Features

"Parking Day" Comes to Berkeley

By Steven Finacom
Tuesday September 27, 2011 - 08:30:00 AM
The Nina Haft & Company dance group organized a series of performances at Allston and Shattuck on Park(ing) Day, against a backdrop of recycled art.
Steven Finacom
The Nina Haft & Company dance group organized a series of performances at Allston and Shattuck on Park(ing) Day, against a backdrop of recycled art.
The second Downtown Berkeley location was on Center Street,
            organized by UC landscape architecture and environmental planning students.
Steven Finacom
The second Downtown Berkeley location was on Center Street, organized by UC landscape architecture and environmental planning students.
The Shattuck performances took place against a rumbling backdrop of AC Transit buses.
Steven Finacom
The Shattuck performances took place against a rumbling backdrop of AC Transit buses.
On Center Street the backdrop was the vacant UC Printing Plant, scheduled to become a renovated UC Berkeley Art Museum and Pacific Film Archive.
Steven Finacom
On Center Street the backdrop was the vacant UC Printing Plant, scheduled to become a renovated UC Berkeley Art Museum and Pacific Film Archive.

“Park(ing) Day” came to Berkeley on September 16, 2011. The annual worldwide event originated in San Francisco in 2005 when the Rebar design studio temporarily turned a parking space into a mini-park, with turf, seating, and a boxed tree. It was a statement about creating “temporary public spaces” where the car is dominant, and/or urban outdoor space is scarce. 

The idea caught fire and now it’s repeated annually around the world, with groups encouraged to come up with their own installations. In 2011 there were hundreds of installations, most concentrated in North America and Western Europe, but others scattered far and wide from New Zealand to South Africa to China. 

According to the Park(ing) day website, “the mission of PARK(ing) Day is to call attention to the need for more urban open space, to generate critical debate around how public space is created and allocated, and to improve the quality of urban human habitat … at least until the meter runs out!” 

There were several temporary parklets locally on Friday the 16th. I visited two, after work, in Downtown Berkeley. 

One was on Center Street, sponsored by the UC Berkeley student ASLA (American Society of Landscape Architects) chapter. It followed something of the model of the original Park(ing) Day—a couple of meter spaces were partially surrounded by salvaged white picket fencing, and some couches were set out. 
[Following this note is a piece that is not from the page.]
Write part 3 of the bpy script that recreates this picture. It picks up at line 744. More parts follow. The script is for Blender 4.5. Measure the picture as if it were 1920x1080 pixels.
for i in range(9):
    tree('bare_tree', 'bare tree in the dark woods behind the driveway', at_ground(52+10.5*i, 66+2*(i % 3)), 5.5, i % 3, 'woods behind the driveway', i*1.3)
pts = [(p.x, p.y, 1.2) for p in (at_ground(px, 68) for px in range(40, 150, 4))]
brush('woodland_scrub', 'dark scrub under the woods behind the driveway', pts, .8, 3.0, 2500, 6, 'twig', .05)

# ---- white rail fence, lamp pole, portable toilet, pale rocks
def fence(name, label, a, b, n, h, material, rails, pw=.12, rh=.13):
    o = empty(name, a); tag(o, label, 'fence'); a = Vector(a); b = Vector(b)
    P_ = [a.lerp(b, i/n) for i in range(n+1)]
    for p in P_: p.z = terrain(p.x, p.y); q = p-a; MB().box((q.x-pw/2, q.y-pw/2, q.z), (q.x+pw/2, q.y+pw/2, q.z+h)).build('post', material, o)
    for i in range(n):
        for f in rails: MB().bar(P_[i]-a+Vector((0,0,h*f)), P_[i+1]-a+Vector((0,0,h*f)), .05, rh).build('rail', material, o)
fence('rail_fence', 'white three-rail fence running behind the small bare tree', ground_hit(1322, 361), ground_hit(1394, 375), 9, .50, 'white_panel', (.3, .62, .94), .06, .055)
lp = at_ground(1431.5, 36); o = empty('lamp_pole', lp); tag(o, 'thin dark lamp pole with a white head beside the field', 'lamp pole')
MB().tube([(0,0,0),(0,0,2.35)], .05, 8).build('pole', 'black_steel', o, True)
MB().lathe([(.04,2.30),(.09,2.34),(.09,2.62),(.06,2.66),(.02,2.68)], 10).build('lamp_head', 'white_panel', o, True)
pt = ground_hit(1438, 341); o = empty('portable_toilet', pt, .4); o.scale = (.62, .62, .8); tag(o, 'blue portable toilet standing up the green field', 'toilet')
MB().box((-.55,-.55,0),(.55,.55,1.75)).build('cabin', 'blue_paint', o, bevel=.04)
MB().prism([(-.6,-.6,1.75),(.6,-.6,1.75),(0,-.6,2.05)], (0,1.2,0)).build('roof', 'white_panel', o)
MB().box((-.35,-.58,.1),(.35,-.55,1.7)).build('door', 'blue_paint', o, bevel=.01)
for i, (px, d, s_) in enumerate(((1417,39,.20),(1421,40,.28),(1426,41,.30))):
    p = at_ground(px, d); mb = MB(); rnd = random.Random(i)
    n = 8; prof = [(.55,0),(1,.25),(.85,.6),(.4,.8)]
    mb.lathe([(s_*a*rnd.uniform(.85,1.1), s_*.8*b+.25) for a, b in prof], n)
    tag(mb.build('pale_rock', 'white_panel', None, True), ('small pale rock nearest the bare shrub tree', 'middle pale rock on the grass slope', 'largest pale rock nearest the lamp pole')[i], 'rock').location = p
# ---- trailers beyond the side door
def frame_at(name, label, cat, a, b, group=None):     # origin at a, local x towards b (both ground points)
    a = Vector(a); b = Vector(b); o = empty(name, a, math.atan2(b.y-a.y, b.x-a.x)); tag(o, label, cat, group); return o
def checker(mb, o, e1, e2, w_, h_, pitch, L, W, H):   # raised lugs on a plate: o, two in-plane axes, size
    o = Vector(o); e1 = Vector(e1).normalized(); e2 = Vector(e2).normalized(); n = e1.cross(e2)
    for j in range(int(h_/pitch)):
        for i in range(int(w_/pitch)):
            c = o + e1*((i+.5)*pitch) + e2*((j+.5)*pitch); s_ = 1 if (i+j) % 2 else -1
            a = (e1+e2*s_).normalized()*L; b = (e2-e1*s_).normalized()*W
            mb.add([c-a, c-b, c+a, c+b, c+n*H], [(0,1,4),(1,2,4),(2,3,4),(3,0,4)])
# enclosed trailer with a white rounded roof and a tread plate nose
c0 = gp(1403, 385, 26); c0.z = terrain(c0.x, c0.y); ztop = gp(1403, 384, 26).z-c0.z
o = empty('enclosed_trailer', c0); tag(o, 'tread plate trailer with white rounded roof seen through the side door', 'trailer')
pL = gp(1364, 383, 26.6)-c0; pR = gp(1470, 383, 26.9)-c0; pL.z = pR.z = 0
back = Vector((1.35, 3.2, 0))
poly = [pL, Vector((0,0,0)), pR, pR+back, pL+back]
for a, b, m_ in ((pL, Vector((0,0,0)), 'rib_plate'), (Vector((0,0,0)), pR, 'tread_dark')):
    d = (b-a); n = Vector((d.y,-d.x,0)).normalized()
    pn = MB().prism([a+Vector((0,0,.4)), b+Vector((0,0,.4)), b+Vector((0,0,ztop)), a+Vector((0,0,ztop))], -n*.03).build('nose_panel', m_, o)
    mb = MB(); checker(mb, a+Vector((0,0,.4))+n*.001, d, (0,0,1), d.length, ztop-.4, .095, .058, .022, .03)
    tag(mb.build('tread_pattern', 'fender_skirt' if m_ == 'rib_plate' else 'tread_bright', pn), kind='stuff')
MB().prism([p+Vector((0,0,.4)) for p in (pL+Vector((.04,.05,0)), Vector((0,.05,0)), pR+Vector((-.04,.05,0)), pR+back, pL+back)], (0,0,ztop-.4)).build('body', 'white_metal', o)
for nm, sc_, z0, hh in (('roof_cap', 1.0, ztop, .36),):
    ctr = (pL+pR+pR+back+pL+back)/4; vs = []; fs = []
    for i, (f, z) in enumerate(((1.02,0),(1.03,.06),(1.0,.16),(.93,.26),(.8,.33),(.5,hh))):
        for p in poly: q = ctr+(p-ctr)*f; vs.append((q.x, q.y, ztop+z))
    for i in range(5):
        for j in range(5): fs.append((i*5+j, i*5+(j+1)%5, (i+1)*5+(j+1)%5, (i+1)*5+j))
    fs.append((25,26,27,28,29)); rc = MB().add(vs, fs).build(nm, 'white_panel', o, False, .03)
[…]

The installation was the north side of Center Street below Oxford, adjacent to the old UC Printing Plant—the future Berkeley Art Museum site. Although there were a number of students there, it all looked a bit forlorn. 

That side of Center doesn’t get much foot traffic, and several of the adjacent parking spaces were vacant when I went by, lessening the contrast of a tiny “people space” in the midst of automobiles. It actually looked not so much like a special project, but a more commonplace scene around parts of Berkeley—some old furniture dragged out by the curb, and people hanging out. 

(I was sympathetic to this installation, though, having an alumnus of the UC landscape architecture program in the family. Efforts like these are projects above and beyond the demanding student workload, and I don’t doubt that several students worked long and hard—and late at night—to plan and organize their parklet). 

A few blocks south on Shattuck Avenue at Allston, Nina Haft & Company—an “Oakland based contemporary dance group known for their cultural commentary and site specific works”, according to their website—turned three parking spaces into a dance stage. 

During the day several groups, including Berkeley High students, were scheduled to perform. When I passed by, two woman were dancing, and there were others waiting to perform—at least I assumed the bagpiper in the kilt was a performer, not just a guy wandering Downtown Berkeley. 

A green sheet had been laid down on the asphalt as a dance floor, flanked by grey plastic garbage cans were filled with abstract flower arrangements, clusters of blown up white plastic bags tied to the end of white sticks. 

Sounds odd, but it was actually rather effective, especially with the early evening sun making the bag-blossoms glow. A crowd had gathered to watch the performance, as buses rumbled by behind. 

The Downtown temporary spaces were an interesting diversion from the standard street scene, and might be viewed in various ways. On the one hand, they provided something of an informal foretaste of opportunities to create people spaces along Downtown streets. 

The City’s as-yet-unfunded SOSIP (Streetscape and Open Space Improvement Program) for the Downtown might produce some tangible permanent improvements along these lines. 

On the other hand, if the Downtown “vision” of the City Council majority is carried out to its fullest extent, there will be several thousand more residents in the Downtown, but nothing much in the way of substantial, useable, park areas. 

In that case, sidewalk interventions and parklets will be an attractive garnish, but not a substitute for real, adequately sized, active open spaces. 

There was at least one more parklet in Berkeley that I didn’t see, near Dwight and San Pablo (organized by Alta Planning + Design), and others in Emeryville and Oakland.